Commentators often speak of an evolution in Le Clezio’s writing, possibly most dramatically in the seventies and early eighties. Gopnik does not ask about this directly, but there is a rather rapid shift in the conversation to reading as a way of reaching — and perhaps inhabiting — the other. “Love,” Le Clezio says, “is the only real dimension of the world.” Just as quickly, we shift back to a discussion of the importance of landscape and language in his work.

“I am not a man of action,” Le Clezio concludes. Many writers would profess the same, but their novels might convey something quite different. Suddenly the two chairs on the stage appear a bit lonely and the air in this Upper East Side salon a bit stifling. These abstract questions of form, place, image and language, questions that influenced Le Clezio’s early novels, are the questions that many of us grew up with. And the Nobel Laureate has brilliantly carved out a novel form, set of images, and language as a response to them. But one wonders if this attentive audience isn’t already looking forward to the next generation’s rebellion, a rebellion that will not draw such a bright line between word and act, a rebellion that will not shy away from affirmation, at least an affirmation of truth as they can make sense of it.
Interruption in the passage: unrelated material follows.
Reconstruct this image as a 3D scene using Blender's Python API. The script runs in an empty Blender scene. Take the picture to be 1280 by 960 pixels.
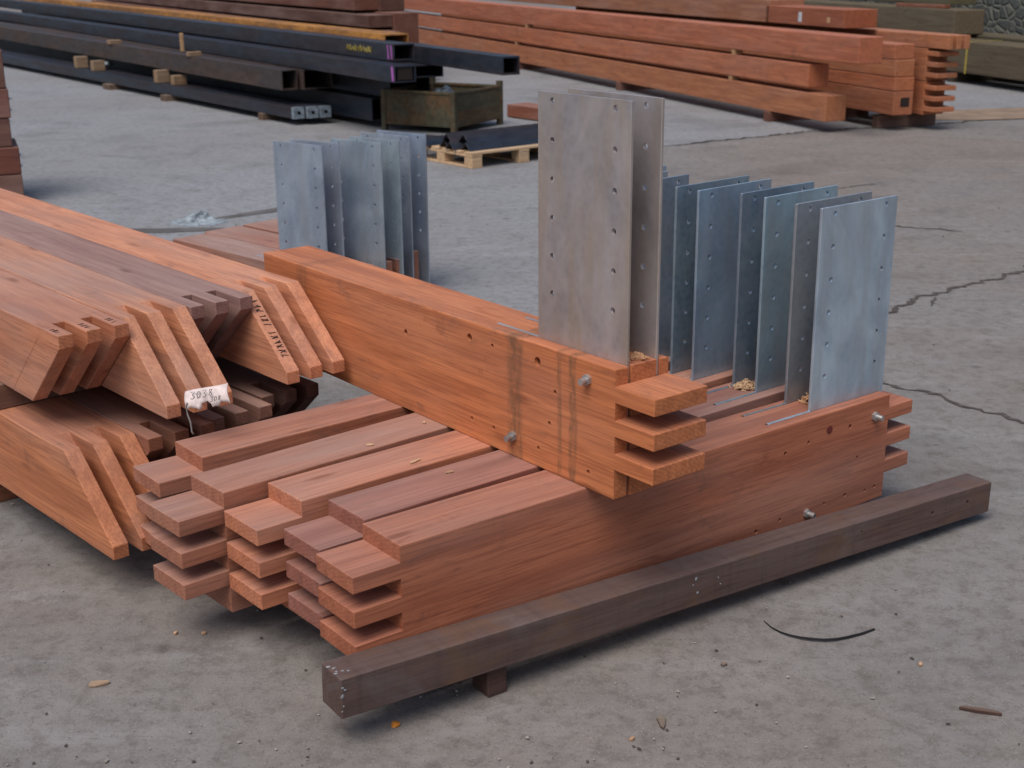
import bpy, bmesh, math, random
from mathutils import Vector, Matrix
R = math.radians
S = bpy.context.scene
COL = S.collection
rnd = random.Random(7)

# ------------------------------------------------------------------ materials
class NT:
    def __init__(s, name):
        m = bpy.data.materials.new(name); m.use_nodes = True
        s.m = m; s.t = m.node_tree; s.n = s.t.nodes; s.l = s.t.links
        s.b = s.n['Principled BSDF']
    def add(s, k, **kw):
        n = s.n.new(k)
        for a, v in kw.items(): setattr(n, a, v)
        return n
    def put(s, sock, v):
        if isinstance(v, bpy.types.NodeSocket): s.l.new(v, sock)
        else: sock.default_value = v
    def math(s, op, a, b=0.0, c=0.0, clamp=False):
        n = s.add('ShaderNodeMath', operation=op); n.use_clamp = clamp
        s.put(n.inputs[0], a); s.put(n.inputs[1], b); s.put(n.inputs[2], c)
        return n.outputs[0]
    def mix(s, f, a, b, mode='MIX'):
        n = s.add('ShaderNodeMix', data_type='RGBA', blend_type=mode)
        s.put(n.inputs[0], f); s.put(n.inputs[6], a); s.put(n.inputs[7], b)
        return n.outputs[2]
    def coord(s, out='Object'):
        return s.add('ShaderNodeTexCoord').outputs[out]
    def mapping(s, v, scale, loc=(0, 0, 0)):
        n = s.add('ShaderNodeMapping'); s.put(n.inputs[0], v)
        n.inputs['Scale'].default_value = scale
        s.put(n.inputs['Location'], loc)
        return n.outputs[0]
    def noise(s, v, scale=1.0, detail=4.0, rough=.55, dist=0.0):
        n = s.add('ShaderNodeTexNoise'); s.put(n.inputs['Vector'], v)
        n.inputs['Scale'].default_value = scale; n.inputs['Detail'].default_value = detail
        n.inputs['Roughness'].default_value = rough; n.inputs['Distortion'].default_value = dist
        return n.outputs['Fac']
    def voro(s, v, scale=1.0, feature='F1'):
        n = s.add('ShaderNodeTexVoronoi', feature=feature); s.put(n.inputs['Vector'], v)
        n.inputs['Scale'].default_value = scale
        return n
    def ramp(s, f, lo, hi):
        n = s.add('ShaderNodeMapRange'); n.interpolation_type = 'SMOOTHSTEP'
        s.put(n.inputs[0], f); n.inputs[1].default_value = lo; n.inputs[2].default_value = hi
        return n.outputs[0]
    def bump(s, h, strength=.3, dist=.01):
        n = s.add('ShaderNodeBump'); s.put(n.inputs['Height'], h)
        n.inputs['Strength'].default_value = strength; n.inputs['Distance'].default_value = dist
        s.l.new(n.outputs[0], s.b.inputs['Normal'])
    def out(s, col, rough=.7, metal=0.0, spec=None):
        s.put(s.b.inputs['Base Color'], col); s.put(s.b.inputs['Roughness'], rough); s.put(s.b.inputs['Metallic'], metal)
        if spec is not None: s.b.inputs['Specular IOR Level'].default_value = spec
        return s.m
def C4(r, g, b): return (r, g, b, 1.0)

def wood_mat(name, weather=C4(.40, .275, .235), bands=(), rough=.72, fine=1.0, saw=False):
    """Hardwood: Object Info colour is the timber's own hue, its alpha how far the faces have greyed."""
    t = NT(name)
    oi = t.add('ShaderNodeObjectInfo')
    co = t.coord()
    sv = t.add('ShaderNodeVectorMath', operation='SCALE'); t.l.new(oi.outputs['Location'], sv.inputs[0]); sv.inputs[3].default_value = 13.7
    v = t.mapping(co, (1, 1, 1), sv.outputs[0])
    g1 = t.noise(t.mapping(v, (1.6, 26, 26)), 1.0, 6, .62, .5)
    g2 = t.noise(t.mapping(v, (5, 170 * fine, 170 * fine)), 1.0, 3, .6, .2)
    bl = t.noise(t.mapping(v, (1.3, 5, 5)), 1.0, 3, .55)
    fk = t.noise(t.mapping(v, (9, 85, 85)), 1.0, 3, .7)
    base = oi.outputs['Color']
    dark = t.mix(1.0, base, C4(.76, .69, .67), 'MULTIPLY')
    light = t.mix(1.0, base, C4(1.12, 1.12, 1.1), 'MULTIPLY')
    c = t.mix(t.ramp(g1, .32, .68), dark, light)
    c = t.mix(t.math('MULTIPLY', t.ramp(g2, .48, .62), .6), c, t.mix(1.0, base, C4(.58, .5, .48), 'MULTIPLY'))
    g3 = t.noise(t.mapping(v, (3.2, 95, 95), (5, 1, 2)), 1.0, 5, .72, .35)
    c = t.mix(t.math('MULTIPLY', t.ramp(g3, .54, .64), .34), c, t.mix(1.0, base, C4(1.35, 1.32, 1.25), 'MULTIPLY'))
    sm = t.noise(t.mapping(v, (6, 9, 9), (3, 8, 1)), 1.0, 6, .72, .8)
    c = t.mix(t.math('MULTIPLY', t.ramp(sm, .56, .68), .30), c, C4(.075, .055, .048))
    c = t.mix(t.math('MULTIPLY', t.ramp(fk, .62, .78), .45), c, t.mix(1.0, base, C4(.30, .24, .24), 'MULTIPLY'))
    # greyed, dusty skin in large patches; upward faces get more, for settled dust and painted-in sky light
    nz = t.add('ShaderNodeSeparateXYZ'); t.l.new(t.coord('Normal'), nz.inputs[0])
    up = t.ramp(nz.outputs[2], .5, .95)
    wv = t.math('ADD', t.math('MULTIPLY', t.ramp(bl, .34, .74), .62), t.math('MULTIPLY', up, .42))
    wv = t.math('MULTIPLY', wv, oi.outputs['Alpha'], clamp=True)
    c = t.mix(wv, c, t.mix(t.ramp(g1, .3, .7), t.mix(1.0, weather, C4(.78, .77, .79), 'MULTIPLY'), weather))
    # knots and dark flecks drawn out along the grain
    kn = t.voro(t.mapping(v, (2.2, 8, 8)), 1.0)
    kf = t.math('SUBTRACT', 1.0, t.ramp(t.math('ADD', kn.outputs['Distance'], t.math('MULTIPLY', t.math('SUBTRACT', g1, .5), .12)), .03, .13))
    c = t.mix(t.math('MULTIPLY', kf, .55), c, t.mix(1.0, base, C4(.32, .25, .24), 'MULTIPLY'))
    sc_ = t.noise(t.mapping(v, (3, 11, 11)), 1.0, 5, .75, 1.2)
    c = t.mix(t.math('MULTIPLY', t.ramp(sc_, .60, .70), .38), c, t.mix(1.0, base, C4(.46, .38, .36), 'MULTIPLY'))
    # end grain
    ex = t.ramp(t.math('ABSOLUTE', nz.outputs[0]), .6, .85)
    wv_ = t.add('ShaderNodeTexWave', wave_type='RINGS', rings_direction='X'); t.put(wv_.inputs['Vector'], t.mapping(co, (1, 1, 1), (0, .13, .21)))
    wv_.inputs['Scale'].default_value = 34; wv_.inputs['Distortion'].default_value = 3.5; wv_.inputs['Detail'].default_value = 3; wv_.inputs['Detail Scale'].default_value = 2.2
    eg = t.math('ADD', t.math('MULTIPLY', wv_.outputs['Fac'], .12), t.math('MULTIPLY', t.noise(t.mapping(v, (30, 75, 48)), 1.0, 4, .7, 1.0), .88))
    ec = t.mix(t.ramp(eg, .35, .65), t.mix(1.0, base, C4(.55, .47, .44), 'MULTIPLY'), t.mix(1.0, base, C4(1.02, 1.0, .95), 'MULTIPLY'))
    c = t.mix(t.math('MULTIPLY', ex, .55), c, ec)
    if saw:
        sm_ = t.noise(t.mapping(co, (38, 3, 2.0)), 1.0, 4, .7, .3)
        c = t.mix(t.math('MULTIPLY', t.ramp(sm_, .45, .75), .28), c, t.mix(1.0, base, C4(.35, .33, .36), 'MULTIPLY'))
        pa = t.noise(t.mapping(co, (6, 9, 9)), 1.0, 5, .65, .6)
        c = t.mix(t.math('MULTIPLY', t.ramp(pa, .50, .70), .55), c, C4(.14, .075, .042))
        pb = t.noise(t.mapping(co, (5, 7, 7), (4, 2, 9)), 1.0, 5, .65, .6)
        c = t.mix(t.math('MULTIPLY', t.ramp(pb, .50, .72), .42), c, C4(.15, .13, .13))
    if bands:                                           # stains left by straps and drilling across the face
        sp = t.add('ShaderNodeSeparateXYZ'); t.l.new(co, sp.inputs[0])
        wob = t.noise(t.mapping(co, (9, 9, 5)), 1.0, 3)
        brk = t.noise(t.mapping(co, (70, 40, 26)), 1.0, 5, .8)
        for x0, hw, st in bands:
            d = t.math('ABSOLUTE', t.math('SUBTRACT', t.math('ADD', sp.outputs[0], t.math('MULTIPLY', t.math('SUBTRACT', wob, .5), .03)), x0))
            f = t.math('SUBTRACT', 1.0, t.ramp(d, hw * .55, hw * 1.15))
            f = t.math('MULTIPLY', f, t.math('MULTIPLY', t.ramp(brk, .30, .62), st))
            c = t.mix(f, c, C4(.13, .075, .042))
    t.bump(t.math('ADD', t.math('MULTIPLY', g2, .6), g1), .22, .004)
    return t.out(c, t.math('ADD', t.math('MULTIPLY', g1, .2), rough - .1), 0, .35)

def galv_mat(name, tint, stain_reflection, amount):
    t = NT(name); co = t.coord(); oi = t.add('ShaderNodeObjectInfo')
    off = t.math('MULTIPLY', oi.outputs['Random'], 19.0)
    cx = t.add('ShaderNodeCombineXYZ')
    for k in range(3): t.put(cx.inputs[k], off)
    v = t.mapping(co, (1, 1, 1), cx.outputs[0])
    tint = t.mix(1.0, oi.outputs['Color'], tint, 'MULTIPLY')
    big = t.noise(t.mapping(v, (7, 7, 4)), 1.0, 5, .6, .8)
    run = t.noise(t.mapping(v, (16, 16, 2.2)), 1.0, 4, .6)
    sp = t.voro(v, 55).outputs['Distance']
    c = t.mix(t.ramp(big, .3, .7), t.mix(1.0, tint, C4(.66, .69, .74), 'MULTIPLY'), tint)
    c = t.mix(t.math('MULTIPLY', t.ramp(sp, .1, .8), .12), c, C4(.7, .72, .75))
    c = t.mix(t.math('MULTIPLY', t.ramp(run, .38, .7), amount), c, stain_reflection)
    t.bump(big, .05, .004)
    rg = t.math('ADD', t.math('MULTIPLY', big, .22), .30)
    return t.out(c, rg, .58, .5)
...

It’s a line that Le Clezio himself seems to have increasingly erased over the course of his prolific career. “I’m a writer. I now work in closed places. I write at a plain table in Albuquerque.” the author says. There he imagines what it feels like as a bomb 3-4 times the weight of the bombs that fell near his grandmother’s house, fall near the houses of civilians today. As more of his later works are translated, hopefully we will be able to more easily grasp the true fullness of this brilliant writer’s trajectory.